Data items
--- Begin ---

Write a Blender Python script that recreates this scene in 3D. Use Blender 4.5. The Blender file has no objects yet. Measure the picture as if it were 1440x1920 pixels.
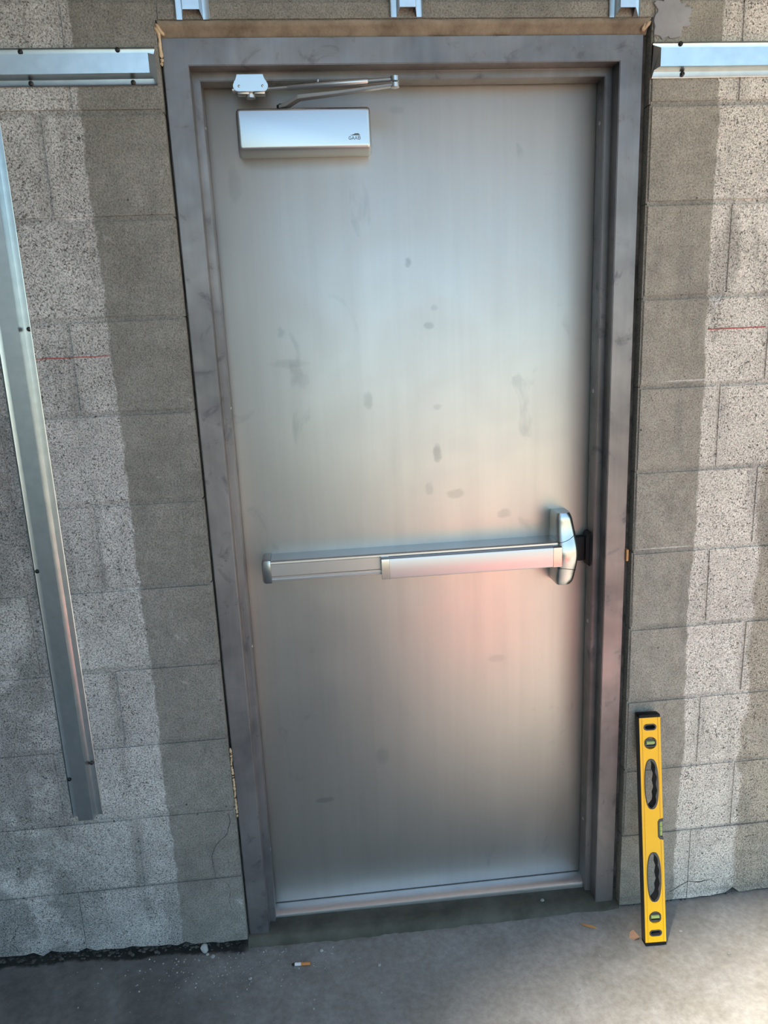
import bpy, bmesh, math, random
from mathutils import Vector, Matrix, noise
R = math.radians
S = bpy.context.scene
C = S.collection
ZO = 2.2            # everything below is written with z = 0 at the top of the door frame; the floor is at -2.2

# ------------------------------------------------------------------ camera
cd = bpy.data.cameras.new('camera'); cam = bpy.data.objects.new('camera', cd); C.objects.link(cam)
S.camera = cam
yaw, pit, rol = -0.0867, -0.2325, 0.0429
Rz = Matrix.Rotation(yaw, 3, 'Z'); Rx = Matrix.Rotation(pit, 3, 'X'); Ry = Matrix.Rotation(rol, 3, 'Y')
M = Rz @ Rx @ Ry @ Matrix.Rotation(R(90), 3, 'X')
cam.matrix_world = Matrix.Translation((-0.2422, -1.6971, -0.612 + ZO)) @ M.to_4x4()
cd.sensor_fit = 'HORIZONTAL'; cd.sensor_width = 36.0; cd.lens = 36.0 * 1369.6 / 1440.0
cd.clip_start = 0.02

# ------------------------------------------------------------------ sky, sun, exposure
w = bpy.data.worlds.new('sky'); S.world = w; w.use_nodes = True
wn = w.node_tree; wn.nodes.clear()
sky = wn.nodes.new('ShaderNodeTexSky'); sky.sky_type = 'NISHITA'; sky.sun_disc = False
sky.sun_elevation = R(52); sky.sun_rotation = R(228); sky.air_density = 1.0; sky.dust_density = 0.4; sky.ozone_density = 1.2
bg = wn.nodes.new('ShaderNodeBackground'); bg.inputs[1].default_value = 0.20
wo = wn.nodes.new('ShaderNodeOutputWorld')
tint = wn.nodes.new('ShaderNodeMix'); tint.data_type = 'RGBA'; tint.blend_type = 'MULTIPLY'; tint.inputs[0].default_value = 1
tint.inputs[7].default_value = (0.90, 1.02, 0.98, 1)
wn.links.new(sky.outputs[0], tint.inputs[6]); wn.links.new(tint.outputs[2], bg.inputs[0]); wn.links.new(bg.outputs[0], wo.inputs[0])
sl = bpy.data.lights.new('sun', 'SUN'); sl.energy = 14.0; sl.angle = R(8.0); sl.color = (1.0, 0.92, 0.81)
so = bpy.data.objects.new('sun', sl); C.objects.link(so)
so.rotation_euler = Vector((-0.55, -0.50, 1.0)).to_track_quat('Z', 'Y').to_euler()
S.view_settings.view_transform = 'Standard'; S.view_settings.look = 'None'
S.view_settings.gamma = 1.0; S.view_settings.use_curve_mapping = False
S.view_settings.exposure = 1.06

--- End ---
--- Begin ---

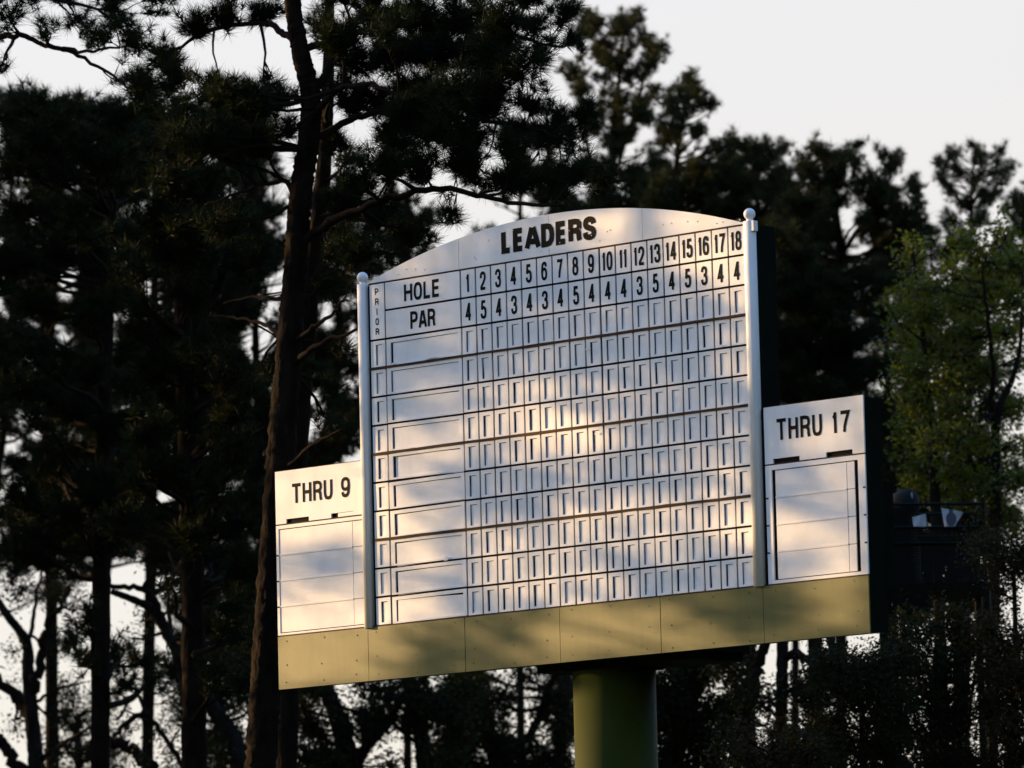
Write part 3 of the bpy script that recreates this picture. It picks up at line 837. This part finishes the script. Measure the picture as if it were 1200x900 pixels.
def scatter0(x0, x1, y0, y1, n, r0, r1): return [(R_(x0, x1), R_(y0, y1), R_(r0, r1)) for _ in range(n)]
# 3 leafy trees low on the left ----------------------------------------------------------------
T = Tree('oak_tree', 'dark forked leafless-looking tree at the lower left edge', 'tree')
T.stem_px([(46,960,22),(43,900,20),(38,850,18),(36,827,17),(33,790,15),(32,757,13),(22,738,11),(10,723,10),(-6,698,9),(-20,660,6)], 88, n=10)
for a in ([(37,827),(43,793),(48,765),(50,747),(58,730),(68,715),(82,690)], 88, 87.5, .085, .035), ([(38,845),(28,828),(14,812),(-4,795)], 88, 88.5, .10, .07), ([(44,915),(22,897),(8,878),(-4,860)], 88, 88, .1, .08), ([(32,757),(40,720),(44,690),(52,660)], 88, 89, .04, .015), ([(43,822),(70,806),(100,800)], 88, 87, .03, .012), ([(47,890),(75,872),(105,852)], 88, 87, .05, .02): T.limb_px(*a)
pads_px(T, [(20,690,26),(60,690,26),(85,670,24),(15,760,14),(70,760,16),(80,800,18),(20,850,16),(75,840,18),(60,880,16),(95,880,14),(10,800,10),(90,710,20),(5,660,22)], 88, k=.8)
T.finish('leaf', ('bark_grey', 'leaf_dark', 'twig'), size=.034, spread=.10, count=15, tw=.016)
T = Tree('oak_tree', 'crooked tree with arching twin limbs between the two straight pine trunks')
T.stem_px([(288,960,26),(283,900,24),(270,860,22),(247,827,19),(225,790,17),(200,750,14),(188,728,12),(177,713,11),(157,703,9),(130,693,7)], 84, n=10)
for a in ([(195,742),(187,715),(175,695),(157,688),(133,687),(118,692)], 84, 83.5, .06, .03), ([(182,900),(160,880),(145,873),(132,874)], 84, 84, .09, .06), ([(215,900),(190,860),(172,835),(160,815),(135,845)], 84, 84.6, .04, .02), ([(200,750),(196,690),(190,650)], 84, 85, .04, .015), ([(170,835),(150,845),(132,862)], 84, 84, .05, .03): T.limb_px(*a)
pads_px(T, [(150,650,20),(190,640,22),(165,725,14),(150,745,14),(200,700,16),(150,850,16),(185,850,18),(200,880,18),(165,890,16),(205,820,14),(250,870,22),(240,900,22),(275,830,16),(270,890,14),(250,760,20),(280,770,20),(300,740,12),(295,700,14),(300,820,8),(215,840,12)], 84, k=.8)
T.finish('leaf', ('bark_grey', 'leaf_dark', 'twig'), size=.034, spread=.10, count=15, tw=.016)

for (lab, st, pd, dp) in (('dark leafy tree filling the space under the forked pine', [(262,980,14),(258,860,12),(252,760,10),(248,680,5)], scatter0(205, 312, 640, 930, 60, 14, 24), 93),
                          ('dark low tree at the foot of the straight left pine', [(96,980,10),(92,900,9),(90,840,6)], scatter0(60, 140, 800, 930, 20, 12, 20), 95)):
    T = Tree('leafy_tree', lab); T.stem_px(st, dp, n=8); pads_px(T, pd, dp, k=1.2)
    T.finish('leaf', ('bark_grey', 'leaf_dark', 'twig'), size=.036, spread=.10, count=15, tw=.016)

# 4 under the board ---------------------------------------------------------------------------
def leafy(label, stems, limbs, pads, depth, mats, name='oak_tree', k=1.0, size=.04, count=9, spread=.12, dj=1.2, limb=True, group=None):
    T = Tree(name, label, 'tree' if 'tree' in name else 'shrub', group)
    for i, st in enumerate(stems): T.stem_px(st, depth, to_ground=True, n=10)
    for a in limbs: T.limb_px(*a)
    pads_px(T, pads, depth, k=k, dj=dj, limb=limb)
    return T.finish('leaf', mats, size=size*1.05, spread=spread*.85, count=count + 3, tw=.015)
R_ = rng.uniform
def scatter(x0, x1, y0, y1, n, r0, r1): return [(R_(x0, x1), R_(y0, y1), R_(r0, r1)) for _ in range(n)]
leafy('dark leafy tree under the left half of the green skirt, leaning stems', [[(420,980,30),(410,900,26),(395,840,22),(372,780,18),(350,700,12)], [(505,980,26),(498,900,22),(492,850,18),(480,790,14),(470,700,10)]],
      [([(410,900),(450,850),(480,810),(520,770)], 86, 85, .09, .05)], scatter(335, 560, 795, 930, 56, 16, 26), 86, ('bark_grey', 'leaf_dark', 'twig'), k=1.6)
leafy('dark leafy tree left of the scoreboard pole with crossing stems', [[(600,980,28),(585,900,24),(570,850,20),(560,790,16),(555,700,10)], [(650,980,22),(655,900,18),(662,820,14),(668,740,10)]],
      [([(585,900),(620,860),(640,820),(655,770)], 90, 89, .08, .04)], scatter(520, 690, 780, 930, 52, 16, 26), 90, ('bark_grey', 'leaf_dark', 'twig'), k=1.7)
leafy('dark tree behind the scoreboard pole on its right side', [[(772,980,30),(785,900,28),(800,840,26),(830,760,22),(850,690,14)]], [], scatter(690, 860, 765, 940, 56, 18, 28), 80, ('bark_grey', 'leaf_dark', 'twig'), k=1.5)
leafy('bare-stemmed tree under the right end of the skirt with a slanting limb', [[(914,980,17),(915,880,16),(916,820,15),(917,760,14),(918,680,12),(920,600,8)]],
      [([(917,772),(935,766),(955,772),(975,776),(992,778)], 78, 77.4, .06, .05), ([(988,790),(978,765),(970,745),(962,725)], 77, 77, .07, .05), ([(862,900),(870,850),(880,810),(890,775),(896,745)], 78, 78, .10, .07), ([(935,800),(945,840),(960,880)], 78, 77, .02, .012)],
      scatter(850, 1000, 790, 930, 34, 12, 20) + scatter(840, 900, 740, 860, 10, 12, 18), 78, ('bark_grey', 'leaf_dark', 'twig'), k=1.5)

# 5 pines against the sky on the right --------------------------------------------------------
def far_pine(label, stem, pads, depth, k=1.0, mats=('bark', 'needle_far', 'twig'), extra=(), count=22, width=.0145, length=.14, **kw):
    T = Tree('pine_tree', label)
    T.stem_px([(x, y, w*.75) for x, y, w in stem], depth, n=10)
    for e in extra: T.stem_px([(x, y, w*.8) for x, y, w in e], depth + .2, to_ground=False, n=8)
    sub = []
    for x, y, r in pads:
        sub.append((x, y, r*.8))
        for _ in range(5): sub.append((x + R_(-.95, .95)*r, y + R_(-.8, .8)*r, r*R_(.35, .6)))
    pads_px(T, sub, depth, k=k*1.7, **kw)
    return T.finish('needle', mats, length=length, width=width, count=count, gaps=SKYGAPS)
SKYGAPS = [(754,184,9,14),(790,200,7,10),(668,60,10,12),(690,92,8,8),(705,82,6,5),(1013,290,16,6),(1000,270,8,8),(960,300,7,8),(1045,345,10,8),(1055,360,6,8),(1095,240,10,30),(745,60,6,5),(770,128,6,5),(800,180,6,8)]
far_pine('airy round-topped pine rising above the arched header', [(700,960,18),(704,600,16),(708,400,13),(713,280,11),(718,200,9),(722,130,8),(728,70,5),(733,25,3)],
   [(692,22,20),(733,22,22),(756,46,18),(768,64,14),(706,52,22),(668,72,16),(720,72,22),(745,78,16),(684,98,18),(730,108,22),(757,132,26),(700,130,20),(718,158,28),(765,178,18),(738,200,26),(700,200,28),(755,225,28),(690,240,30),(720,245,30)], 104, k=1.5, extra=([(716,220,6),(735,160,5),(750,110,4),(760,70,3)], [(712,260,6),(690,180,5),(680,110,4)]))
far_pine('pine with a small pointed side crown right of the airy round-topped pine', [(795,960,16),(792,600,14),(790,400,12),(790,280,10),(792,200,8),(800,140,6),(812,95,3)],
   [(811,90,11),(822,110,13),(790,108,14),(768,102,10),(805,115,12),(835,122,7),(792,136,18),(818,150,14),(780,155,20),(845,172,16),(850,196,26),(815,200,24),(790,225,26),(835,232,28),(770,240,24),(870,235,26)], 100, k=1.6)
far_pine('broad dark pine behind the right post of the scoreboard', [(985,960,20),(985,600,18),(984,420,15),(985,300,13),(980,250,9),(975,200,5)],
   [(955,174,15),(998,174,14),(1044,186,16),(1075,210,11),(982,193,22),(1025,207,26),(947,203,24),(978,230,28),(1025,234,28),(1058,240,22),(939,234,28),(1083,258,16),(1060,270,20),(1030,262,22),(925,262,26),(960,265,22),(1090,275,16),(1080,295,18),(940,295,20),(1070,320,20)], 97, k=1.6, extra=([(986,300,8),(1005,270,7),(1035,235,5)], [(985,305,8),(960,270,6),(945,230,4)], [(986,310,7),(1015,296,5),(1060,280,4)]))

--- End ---

— Task directions —
In the records above, find the line with "Write a Blender" and the line with "floor is at -2.2", then restate word for word only those two lines and all lines between, omitting pictures.

— Finished exercise —
Write a Blender Python script that recreates this scene in 3D. Use Blender 4.5. The Blender file has no objects yet. Measure the picture as if it were 1440x1920 pixels.
import bpy, bmesh, math, random
from mathutils import Vector, Matrix, noise
R = math.radians
S = bpy.context.scene
C = S.collection
ZO = 2.2            # everything below is written with z = 0 at the top of the door frame; the floor is at -2.2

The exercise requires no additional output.